Helen Jepson was an American lyric soprano noted for being a "stunning blond beauty" as well as for her voice.
She was born in Titusville, Pennsylvania on November 28, 1904 and raised in Akron, Ohio, where she studied voice performed in high school operatic productions. She attended the Curtis Institute in Philadelphia on scholarship. She sang with the Philadelphia Civic Opera Company and formed a four singer group called "The Mississippi Misses", traveling "6,000 miles in 12 weeks giving concerts in 87 towns".
Her professional success accelerated in Philadelphia leading to a move to New York City with her husband, flautist George Poselle. Her career in radio began in 1933 with a performance with the Hamburg Symphony Orchestra conducted by Philip James. The broadcast was only local to New Jersey. She would later perform on the radio with bandleaders Paul Whiteman and Rudy Vallee also. She was selected as Most Important New Air Personality of 1934".
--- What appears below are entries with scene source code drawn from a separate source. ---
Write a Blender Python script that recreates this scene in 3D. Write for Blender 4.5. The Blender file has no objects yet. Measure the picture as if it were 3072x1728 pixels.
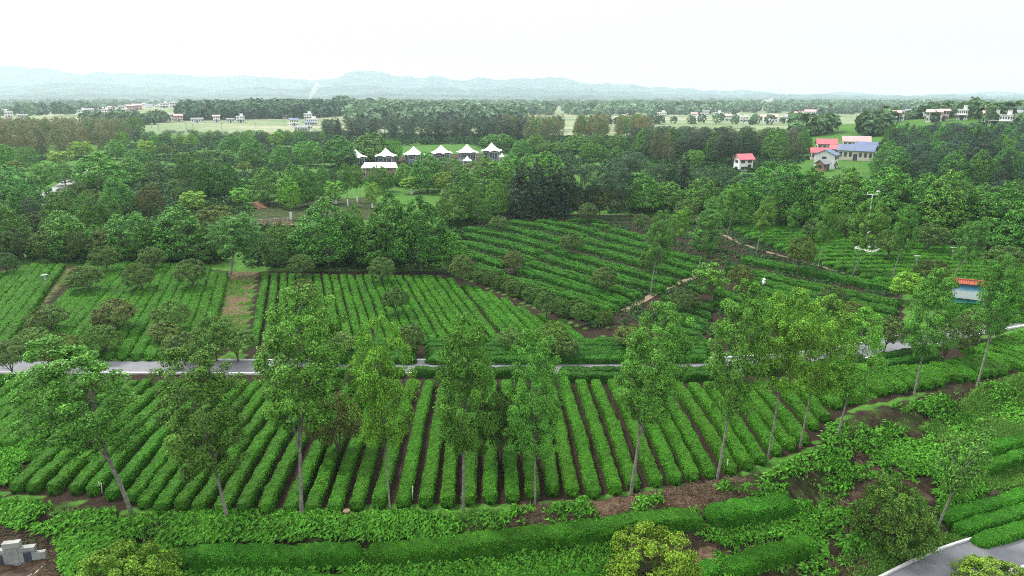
import bpy, bmesh, math, random
import numpy as np
from mathutils import Vector, Matrix

# ------------------------------------------------------------------ camera
S = bpy.context.scene
COL = S.collection
F = 2075.0                      # focal length in photograph pixels (3072 wide)
CAM_H = 23.0
PITCH = math.atan((864 - 286) / F)
cam_d = bpy.data.cameras.new("camera")
cam_d.sensor_width = 36.0
cam_d.lens = F * 36.0 / 3072.0
cam_d.clip_start = 0.5
cam_d.clip_end = 40000.0
cam = bpy.data.objects.new("camera", cam_d)
cam.location = (0, 0, CAM_H)
cam.rotation_euler = (math.radians(90) - PITCH, 0, 0)
COL.objects.link(cam)
S.camera = cam

# ------------------------------------------------------------------ light
SUN_EL, SUN_AZ = 52.0, -50.0    # degrees; azimuth from the view direction, towards the left
world = bpy.data.worlds.new("World")
S.world = world
world.use_nodes = True
wn, wl = world.node_tree.nodes, world.node_tree.links
wn.clear()
w_out = wn.new("ShaderNodeOutputWorld")
w_bg = wn.new("ShaderNodeBackground")
w_sky = wn.new("ShaderNodeTexSky")
w_sky.sky_type = 'NISHITA'
w_sky.sun_disc = False
w_sky.sun_elevation = math.radians(SUN_EL)
w_sky.sun_rotation = math.radians(SUN_AZ)
w_sky.air_density = 1.0
w_sky.dust_density = 6.0
w_sky.ozone_density = 1.0
w_tc = wn.new("ShaderNodeTexCoord")
w_sep = wn.new("ShaderNodeSeparateXYZ")
w_ramp = wn.new("ShaderNodeValToRGB")     # overcast cloud deck: brightest overhead
e = w_ramp.color_ramp.elements
e[0].position, e[0].color = 0.0, (0.965, 0.985, 1.0, 1)
e[1].position, e[1].color = 1.0, (1.0, 1.0, 1.0, 1)
w_rng = wn.new("ShaderNodeMapRange")
w_rng.inputs['From Min'].default_value = 0.0
w_rng.inputs['From Max'].default_value = 1.0
w_rng.inputs['To Min'].default_value = 5.35
w_rng.inputs['To Max'].default_value = 18.0
w_noise = wn.new("ShaderNodeTexNoise")
w_noise.inputs['Scale'].default_value = 3.0
w_noise.inputs['Detail'].default_value = 5.0
w_map = wn.new("ShaderNodeMapping")
w_map.inputs['Scale'].default_value = (1, 1, 5)
w_nr = wn.new("ShaderNodeMapRange")
w_nr.inputs['To Min'].default_value = 0.93
w_nr.inputs['To Max'].default_value = 1.07
w_m1 = wn.new("ShaderNodeMath"); w_m1.operation = 'MULTIPLY'
w_sc = wn.new("ShaderNodeVectorMath"); w_sc.operation = 'SCALE'
w_mix = wn.new("ShaderNodeMix"); w_mix.data_type = 'RGBA'
w_mix.inputs[0].default_value = 0.88
wl.new(w_tc.outputs['Generated'], w_sep.inputs[0])
wl.new(w_sep.outputs['Z'], w_rng.inputs['Value'])
wl.new(w_sep.outputs['Z'], w_ramp.inputs['Fac'])
wl.new(w_tc.outputs['Generated'], w_map.inputs['Vector'])
wl.new(w_map.outputs[0], w_noise.inputs['Vector'])
wl.new(w_noise.outputs['Fac'], w_nr.inputs['Value'])
wl.new(w_rng.outputs[0], w_m1.inputs[0])
wl.new(w_nr.outputs[0], w_m1.inputs[1])
wl.new(w_ramp.outputs['Color'], w_sc.inputs[0])
wl.new(w_m1.outputs[0], w_sc.inputs['Scale'])
wl.new(w_sky.outputs['Color'], w_mix.inputs['A'])
wl.new(w_sc.outputs['Vector'], w_mix.inputs['B'])
wl.new(w_mix.outputs['Result'], w_bg.inputs['Color'])
w_bg.inputs['Strength'].default_value = 0.1
wl.new(w_bg.outputs[0], w_out.inputs['Surface'])

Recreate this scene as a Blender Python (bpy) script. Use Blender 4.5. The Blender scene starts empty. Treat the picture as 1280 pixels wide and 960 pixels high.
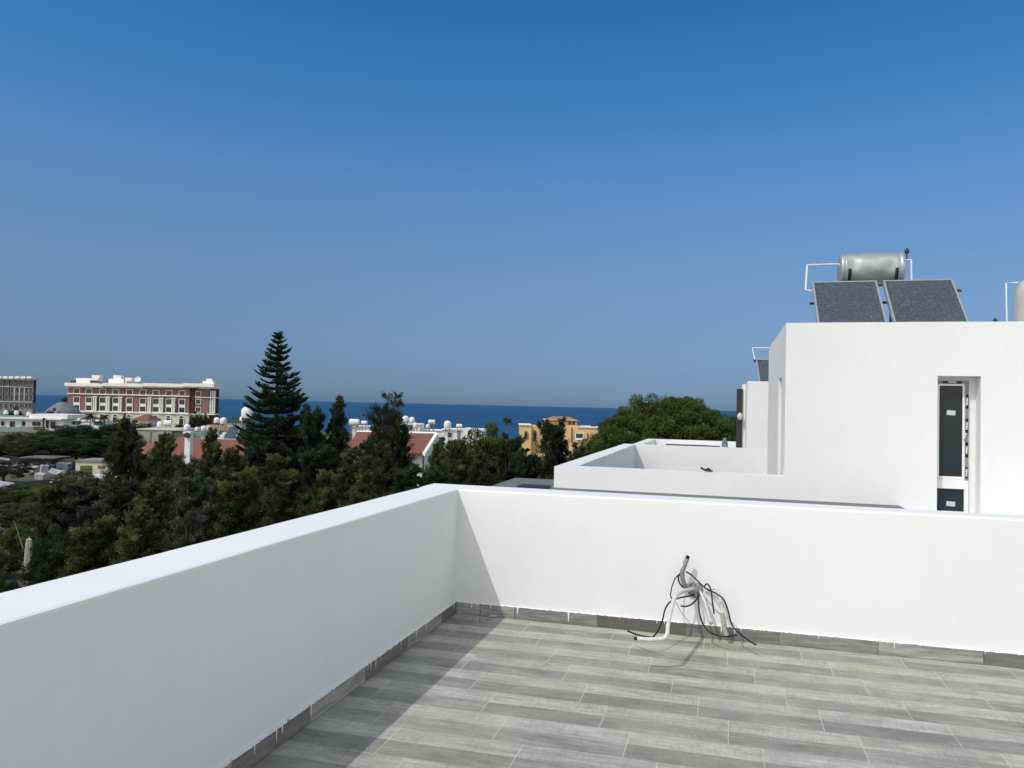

Her radio broadcasts attracted the attention of the Metropolitan Opera and her debut there was in John Laurence Seymour's one-act opera In the Pasha's Garden. Her husband also found employment at the Met. She sang lead soprano with the Metropolitan Opera from 1935 to 1941. Some of her best known roles while at the Met include Desdemona and Marguerite. The Faust recording is still in print, as is her recording of Porgy and Bess; she was the first soprano to record in that role, and the extant recording of her was supervised by Gershwin himself.